Sinden’s prime concern as the camp opened was conditioning. He worked hard on toughening up thigh and leg muscles. There were, as a result, very few of the customary early-season groin pulls. In fact, Sinden let more players off from occasional practices to return home on business then there were people missing because of serious injuries.
Says Percival of Sinden’s squad: “It’s the greatest collection of hockey players we’ve ever had in one place. Potentially it’s the greatest team ever.” The biggest question mark, as we’ve noted, Is whether they can maintain their poise and prevent the Russians from setting the game tempo throughout.

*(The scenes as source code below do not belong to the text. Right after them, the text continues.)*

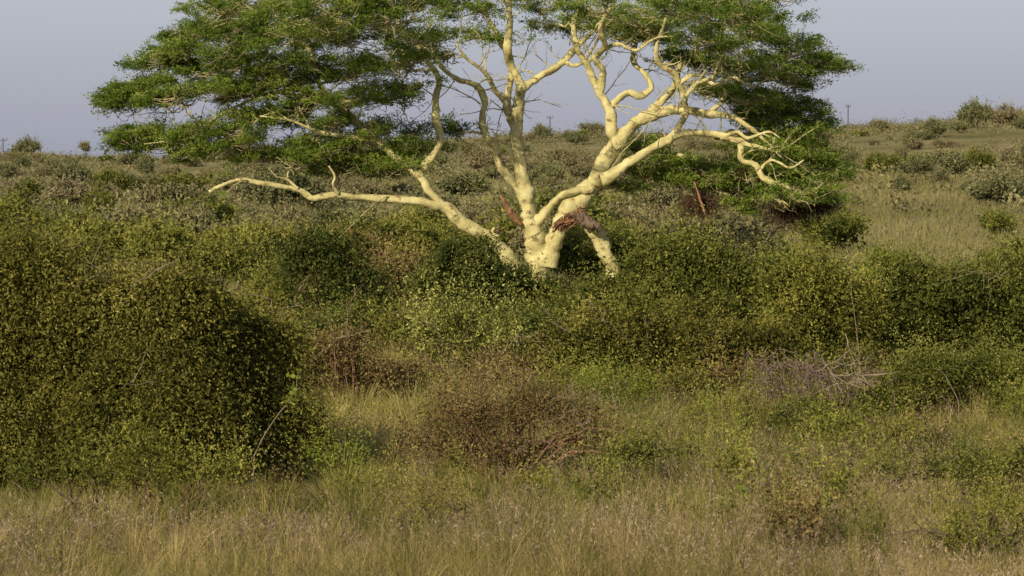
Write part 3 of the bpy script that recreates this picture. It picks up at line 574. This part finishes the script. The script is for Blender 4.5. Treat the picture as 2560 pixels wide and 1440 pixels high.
def place(i,px,d,h,w,name,label,cat,group):
    k,fm,sm=protos[i]
    x=(px-1280)/F_PX*d; e=empty(name,(x,d,float(terrain(x,d))-.08*h),label,cat,group)
    e.rotation_euler=(0,0,rng.uniform(0,6.28)); hh={'round':1.1,'low':.62,'tree':1.5}[k]
    e.scale=(w/1.7,w/1.7,h/hh)
    for o in (fm,sm):
        c=o.copy(); C.objects.link(c); c.parent=e
mats_word={0:'olive grey',1:'grey-green',2:'olive grey',3:'brownish',4:'brownish',5:'grey-green',6:'olive grey',7:'dark green',8:'dark green'}
cnt=0
def side(px): return 'left' if px<850 else ('middle' if px<1750 else 'right')
for it in range(2400):
    if cnt>=290: break
    px=rng.uniform(-80,2640); q_=rng.uniform(0,1)
    d=88*(600/88)**(q_**.65)
    if 110<d<180 and px>1900 and rng.random()<.75: continue
    if d<110 and px>1950 and rng.random()<.75: continue
    if d<150 and px<1000: i=rng.choice([7,8,0,2,1]); 
    elif d<150: i=rng.choice([7,8,0,2,3])
    else: i=rng.choice(9,p=[.2,.2,.12,.12,.12,.05,.05,.08,.06])
    k=protos[i][0]
    h={'round':rng.uniform(1.0,2.3),'low':rng.uniform(.7,1.3),'tree':rng.uniform(1.9,3.3)}[k]; 
    w=h*{'round':rng.uniform(1.1,2.0),'low':rng.uniform(2.0,3.6),'tree':rng.uniform(.9,1.5)}[k]
    zone='near the foot of the slope' if d<150 else ('on the middle slope' if d<280 else 'high on the far slope')
    nm='thorn_tree' if k=='tree' else 'scrub_bush'
    lab=f"{words[k]} {mats_word[i]} {'thorn tree' if k=='tree' else 'bush'} {zone}, {side(px)} part of the hillside"
    place(i,px,d,h,w,nm,lab,'tree' if k=='tree' else 'bush',lab.replace('bush','bushes').replace('thorn tree','thorn trees'))
    cnt+=1
for (px,d,h,w,i,where) in [(68,600,4,5,1,'on the skyline near the left utility pole'),(215,600,4,3,6,'on the skyline beyond the left tips of the crown'),(1360,610,3,5,1,'on the skyline below the central utility pole'),(1480,600,3,6,0,'on the skyline between the forked right limbs'),(2440,560,5,6,1,'on the skyline, tallest at the far right'),(2200,580,3,4,0,'on the skyline just right of the right utility pole'),(2510,560,4,5,4,'on the skyline beside the tallest one at the far right'),(2340,480,3,4,1,'on the right shoulder of the hill'),(600,620,4,6,0,'on the skyline under the left crown'),(2550,300,3,3,1,'on the slope at the right edge'),(2440,260,2.5,3,7,'on the slope below the tallest skyline tree')]:
    place(i,px,d,h,w,'hill_tree',mats_word[i]+' tree '+where,'tree',None)
for k,a,b in protos: C.objects.unlink(a); C.objects.unlink(b)
g=Geo()
for it in range(3600):
    d=rng.uniform(160,740) if it%2 else rng.uniform(540,735); px=rng.uniform(-300,2860); x=(px-1280)/F_PX*d; z=float(terrain(x,d))
    if d<230 and px>1850 and rng.random()<.6: continue
    h=rng.uniform(.4,1.7)*(1.25 if d>560 else 1)*(1.7 if rng.random()<.08 else 1); w=h*rng.uniform(.8,1.9); n=54
    dd=rand_dir(n); dd[:,2]=np.abs(dd[:,2]); P=np.array([x,d,z])+dd*np.array([w,w,h])*rng.uniform(.4,1,(n,1))*(1+.3*np.sin(dd[:,:1]*5+it))
    V,Fq=leaves(P,rand_dir(n),rng.uniform(.22,.44,n),rng.uniform(.14,.28,n)); g.add(V,Fq,rng.normal(.42+.2*rng.normal(),.10,n))
tag(g.build('distant_scrub',M_far),'mass of small hazy scrub covering the distant hillside and ridge','scrub',kind='stuff')

# ------------------------------------------------------------ grass
def field(n,d0,d1,p=1.0,marg=1.25):
    uu=rng.uniform(0,1,n); d=(d0**(2)+uu**p*(d1**2-d0**2))**.5
    x=rng.uniform(-.5,.5,n)*d*.353*marg; return x,d
def pnoise(x,y,s):
    return (np.sin(x*s+1.3*np.sin(y*s*.7))+np.sin(y*s*1.1+1.7*np.sin(x*s*.6+2))+np.sin((x+y)*s*.53+4))/3
def grass(x,d,h,w,ln,K=4):
    foot=(x/d*F_PX+1280<800)&(d>30)&(d<37); h=np.where(foot,h*.5,h)
    n=len(x); z=terrain(x,d); B=np.stack([x,d,z-.03],-1)
    t=np.linspace(0,1,K)[None,:,None]
    q=B[:,None]+np.array([0,0,1])*h[:,None,None]*(t-.3*t*t*np.linalg.norm(ln,axis=1)[:,None,None])+np.concatenate([ln,np.zeros((n,1))],1)[:,None]*h[:,None,None]*t**2
    a=rng.uniform(-.9,.9,n); Sd=np.stack([np.cos(a),np.sin(a),np.zeros(n)],-1)
    return q,ribbons(q,w[:,None]*np.linspace(1,.2,K)[None],Sd)
def tufts(nt,nb,d0,d1,h0,h1,w0,w1,sp,lean,p=1.0,K=4):
    X,D=field(nt,d0,d1,p); H=rng.uniform(h0,h1,nt)*(1+.5*pnoise(X,D,1.1)); TT=rng.normal(size=nt)*.18
    a=rng.uniform(0,2*np.pi,(nt,nb)); r=np.abs(rng.normal(size=(nt,nb)))
    x=(X[:,None]+np.cos(a)*r*sp).ravel(); d=(D[:,None]+np.sin(a)*r*sp).ravel()
    wind=rng.normal(size=(nt,1,2))*.3
    ln=(np.stack([np.cos(a),np.sin(a)],-1)*r[...,None]*lean+wind).reshape(-1,2)
    h=(H[:,None]*rng.uniform(.5,1.15,(nt,nb))).ravel(); w=rng.uniform(w0,w1,nt*nb)*(d/30)
    T=(TT[:,None]+rng.normal(size=(nt,nb))*.14).ravel()
    return x,d,h,w,ln,T
x,d,h,w,ln,T=tufts(7200,20,24,62,.25,.70,.005,.011,.09,.38)
k=~((d<29)&(rng.random(len(d))<.5)); x,d,h,w,ln,T=x[k],d[k],h[k],w[k],ln[k],T[k]
gap=(np.abs(x/d*F_PX+1280-960)<130)&(d>33)
q,(V,Fq)=grass(x,d,h,w,ln)
tag(Geo().add(V,Fq,np.repeat(.42-.22*pnoise(x,d,.7)+T+.2*gap,3)).build('green_grass',M_gg),'tangled green grass growing between the bushes','grass',kind='stuff')
x,d,h,w,ln,T=tufts(7400,14,24,46,.2,.50,.004,.008,.10,.75,1.7)
q,(V,Fq)=grass(x,d,h,w,ln)
tag(Geo().add(V,Fq,np.repeat(.38+.20*pnoise(x,d,.6)+T-.08*(d>32),3)).build('dry_grass',M_dg),'dry straw-coloured grass across the foreground','grass',kind='stuff')
x,d,h,w,ln,T=tufts(5600,7,24.5,46,.34,.74,.003,.0045,.13,.45,1.5)
dens=.2+.6*pnoise(x+9,d,.7)+.6*np.exp(-((d-28.0)/1.1)**2); k=rng.random(len(x))<dens; x,d,h,w,ln,T=x[k],d[k],h[k],w[k],ln[k],T[k]
h=np.where(d<30,h*.75,h); q,(V,Fq)=grass(x,d,h,w,ln); g=Geo().add(V,Fq,np.repeat(.5+T,3))
m=8; n=len(x); ts=rng.uniform(.0,1,(n,m,1)); top=q[:,-1][:,None]; pre=q[:,-2][:,None]; B=pre+(top-pre)*ts+rng.normal(size=(n,m,3))*np.where(d[:,None,None]<31,.010,.035)
LD=nrm((top-pre)*1.5/np.linalg.norm(top-pre,axis=-1,keepdims=True)+rng.normal(size=(n,m,3))*.6)
V,Fq=leaves(B.reshape(-1,3),LD.reshape(-1,3),rng.uniform(.02,.05,n*m),rng.uniform(.006,.014,n*m)); g.add(V,Fq,rng.normal(.46,.2,n*m))
tag(g.build('seeding_grass',M_sd),'haze of pinkish brown grass seed heads above the grass','grass',kind='stuff')
x,d=field(110000,60,300,1.5,1.2); h=rng.uniform(.25,.6,len(x)); q,(V,Fq)=grass(x,d,h,rng.uniform(.012,.03,len(x))*(d/75),rng.normal(size=(len(x),2))*.4,3)
T=np.repeat(.45+.2*pnoise(x,d,.12)+rng.normal(size=len(x))*.13,2)
tag(Geo().add(V,Fq,T).build('slope_grass',M_fg),'pale dry grass on the slope behind the fever tree','grass',kind='stuff')

# ------------------------------------------------------------ light, sky, camera
Sv=Vector((-.47,-.77,.44)).normalized()
el=math.asin(Sv.z); az=math.atan2(Sv.x,Sv.y)
sl=bpy.data.lights.new('sun','SUN'); sl.energy=5.0; sl.angle=math.radians(.5); sl.color=(1,.86,.64)
so=bpy.data.objects.new('sun',sl); C.objects.link(so); so.rotation_euler=Sv.to_track_quat('Z','Y').to_euler()
w=bpy.data.worlds.new('World'); bpy.context.scene.world=w; w.use_nodes=True; N=w.node_tree.nodes; L=w.node_tree.links; N.clear()
sky=N.new('ShaderNodeTexSky'); sky.sky_type='NISHITA'; sky.sun_disc=False; sky.sun_elevation=el; sky.sun_rotation=az
b1=N.new('ShaderNodeBackground'); b1.inputs[1].default_value=.08; L.new(sky.outputs[0],b1.inputs[0])
tc=N.new('ShaderNodeTexCoord'); sp=N.new('ShaderNodeSeparateXYZ'); L.new(tc.outputs['Generated'],sp.inputs[0])
r=ramp(N,[(0,(.345,.362,.455)),(.055,(.485,.51,.59)),(.3,(.36,.40,.48)),(1,(.26,.31,.41))]); L.new(sp.outputs[2],r.inputs[0])
b2=N.new('ShaderNodeBackground'); b2.inputs[1].default_value=1; L.new(r.outputs[0],b2.inputs[0])
mx=N.new('ShaderNodeMixShader'); mx.inputs[0].default_value=.88; L.new(b1.outputs[0],mx.inputs[1]); L.new(b2.outputs[0],mx.inputs[2])
o=N.new('ShaderNodeOutputWorld'); L.new(mx.outputs[0],o.inputs[0])
cam=bpy.data.cameras.new('camera'); cam.angle=math.radians(20); cam.clip_end=8000; cam.clip_start=.5
co=bpy.data.objects.new('camera',cam); C.objects.link(co); co.location=(0,0,CH); co.rotation_euler=(math.pi/2-PITCH,0,0)
cam.dof.use_dof=True; cam.dof.focus_distance=52; cam.dof.aperture_fstop=7
bpy.context.scene.camera=co
vs=bpy.context.scene.view_settings; vs.view_transform='Standard'; vs.look='None'; vs.exposure=0
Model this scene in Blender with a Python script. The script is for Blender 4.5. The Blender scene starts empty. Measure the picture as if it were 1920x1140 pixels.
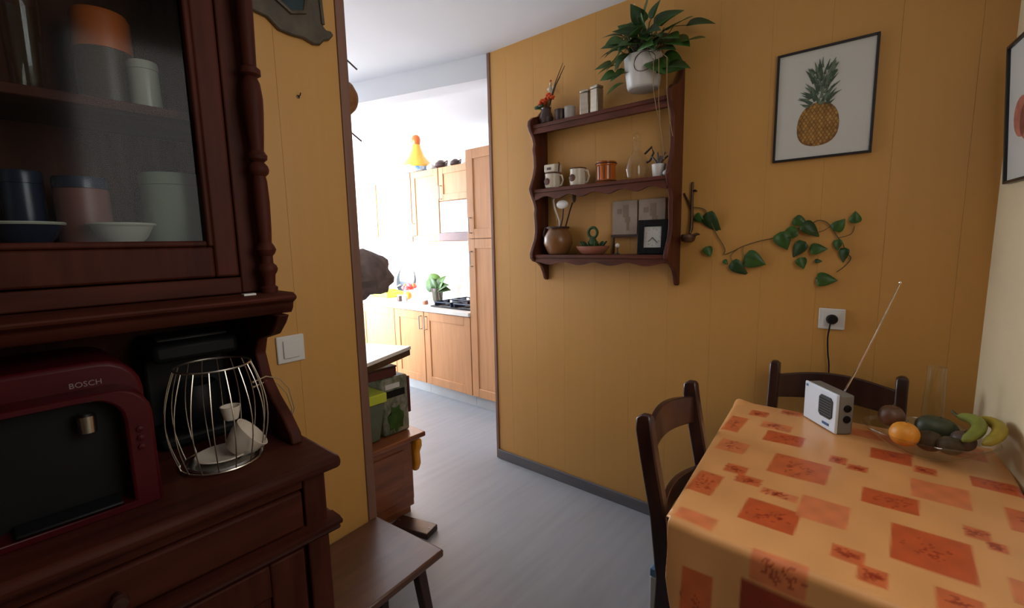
import bpy, bmesh, math, random
from mathutils import Vector, Matrix
random.seed(7)
S = bpy.context.scene
C = S.collection
PI = math.pi

# ------------------------------------------------------------------ camera
cd = bpy.data.cameras.new('camera'); cam = bpy.data.objects.new('camera', cd); C.objects.link(cam)
cd.sensor_fit = 'HORIZONTAL'; cd.sensor_width = 36.0; cd.lens = 865.0/1920*36; cd.clip_start = 0.02
cx = Vector((0.763, 0.646, -0.021)).normalized(); cz = Vector((0.642, -0.755, 0.133)); cz = (cz - cx*cz.dot(cx)).normalized(); cy = cz.cross(cx)
cam.matrix_world = Matrix(((cx.x, cy.x, cz.x, 0), (cx.y, cy.y, cz.y, 0), (cx.z, cy.z, cz.z, 1.4), (0, 0, 0, 1)))
S.camera = cam
# ------------------------------------------------------------------ view + light
S.view_settings.view_transform = 'Standard'; S.view_settings.look = 'None'
S.view_settings.gamma = 1.0; S.view_settings.use_curve_mapping = False
S.view_settings.exposure = 0.0
w = bpy.data.worlds.new('world'); S.world = w; w.use_nodes = True
w.node_tree.nodes['Background'].inputs[0].default_value = (0.75, 0.87, 1.0, 1)
w.node_tree.nodes['Background'].inputs[1].default_value = 0.6

def area(name, loc, target, sx, sy, power, col):
    l = bpy.data.lights.new(name, 'AREA'); l.shape = 'RECTANGLE'; l.size = sx; l.size_y = sy; l.energy = power; l.color = col
    o = bpy.data.objects.new(name, l); C.objects.link(o); o.location = loc
    o.rotation_euler = (Vector(target)-Vector(loc)).to_track_quat('-Z', 'Y').to_euler()
    return o
# daylight: the sky at the kitchen window, and two added fills in made-up openings
area('kitchen_window_light', (-4.96, 2.0, 1.62), (0.0, 2.0, 1.50), 1.75, 1.3, 75, (0.84, 0.92, 1.0))
kd = area('added_kitchen_fill', (-4.45, 0.90, 1.35), (-4.45, 3.0, 1.35), 1.0, 1.9, 95, (0.88, 0.94, 1.0)); kd.data.spread = math.radians(75)  # added fill that overexposes the left kitchen cabinets, no such door known
area('added_side_fill', (0.385, 0.76, 1.82), (-1.4, 0.70, 1.35), 0.80, 0.9, 7, (1.0, 0.93, 0.84))  # added fill for the left wall, no window known on this side

# ------------------------------------------------------------------ helpers: things and parts
def setp(o, label=None, cat=None, group=None, kind=None):
    if label: o['label'] = label
    if cat: o['category'] = cat
    if group: o['group'] = group
    if kind: o['kind'] = kind
    return o
def thing(name, label, cat, loc=(0, 0, 0), rz=0.0, group=None, rot=None):
    o = bpy.data.objects.new(name, None); C.objects.link(o); o.empty_display_size = 0.05
    o.location = loc; o.rotation_euler = rot if rot else (0, 0, rz)
    return setp(o, label, cat, group)

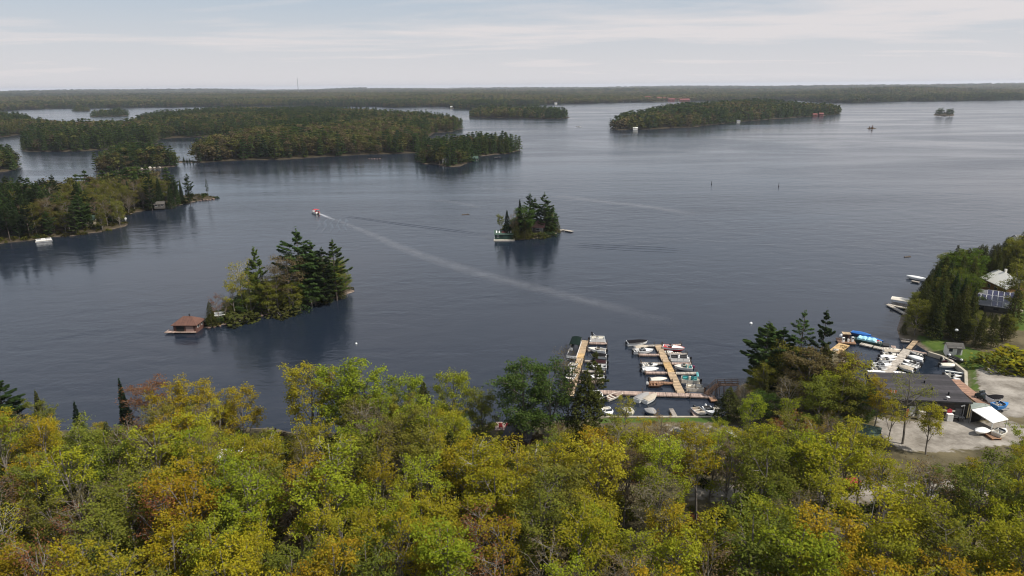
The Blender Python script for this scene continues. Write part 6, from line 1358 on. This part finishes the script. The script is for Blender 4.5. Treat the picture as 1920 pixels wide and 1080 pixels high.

Sinden is anxiously awaiting the first game, which the experts view as the most important one. “We’ll have to see in that first game whether we are going to be able to play regular shifts. (Sinden may have to use shorter shifts to offset the Soviets conditioning advantage). If we let the pace slow down, we could be in trouble,” says Sinden.
And another question mark Involves the kind of physical game Canadian pros normally play. So far there has been very little single ‘hitting’ by the Canucks. “People who are new teammates,” explains Sinden, “don’t want flareups in the early part of the camp.” Adds Fergy: “They are just teammates right now. They are playing for Canada.” But against the Russians, the pros are expected to start throwing their weight around. “There’s no way you can play this game without hitting,” opined Fergy with a gleam in his eye. “You can’t play this game without being mad. I’m sure we’re going to be hitting the Russians.”
“I’m very concerned about the officiating,” says Sinden earnestly. “The kinds of things we do , like slamming guys into the boards, are not allowed in international play.”